Researchers from Penn State University and Brown University have made a significant breakthrough in understanding the behavior of tectonic plates in subduction zones between earthquakes. By studying ancient rocks from subduction zones in Alaska and Japan, the team has developed a new model to predict pressure solution activity in these zones, as reported in the journal Science Advances.
The study focused on the deformation of sedimentary rocks under pressure, which occurs when tectonic plates collide. The researchers found that when rocks are subjected to intense pressure, the grains within them dissolve at their boundaries, creating pressure solution. This process ultimately influences the movement of tectonic plates.

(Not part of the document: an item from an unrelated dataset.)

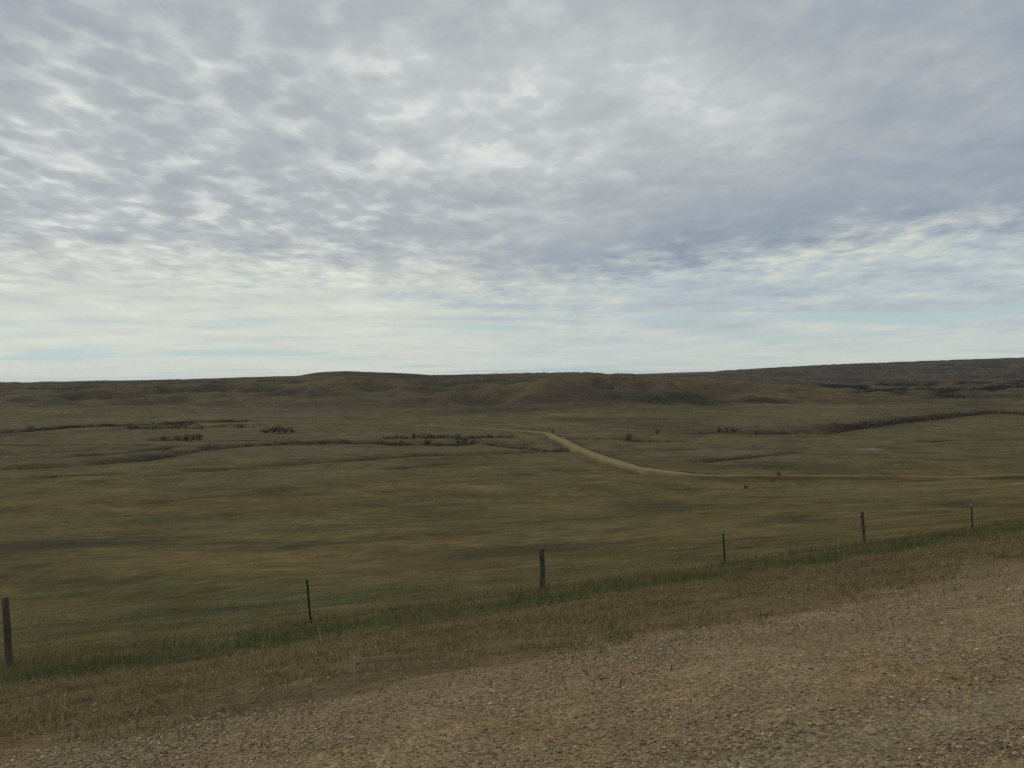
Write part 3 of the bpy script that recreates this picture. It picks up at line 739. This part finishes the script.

Donald Fisher, professor of geosciences at Penn State, explained the phenomenon by likening it to ice skating, where the blade melts the ice to allow movement. In rocks, stressed contacts cause quartz grains to dissolve, and the material then moves to cracks where it solidifies, affecting the deformation of the rocks.
Subduction zones are known for producing the world’s most powerful earthquakes, as the plates’ movement can lead to the accumulation of stress in the Earth’s crust. When the stress surpasses the friction between the plates, an earthquake occurs. Fisher emphasized the significance of pressure solution in these zones, stating that it can impact the accumulation of elastic strain in different parts of the seismogenic zone.
However, Fisher noted that studying pressure solution in the laboratory is challenging due to its slow occurrence over thousands to millions of years. The team’s findings provide valuable insights into the behavior of subduction zones between earthquakes, offering potential for improved predictions of tectonic activity in these critical geological areas.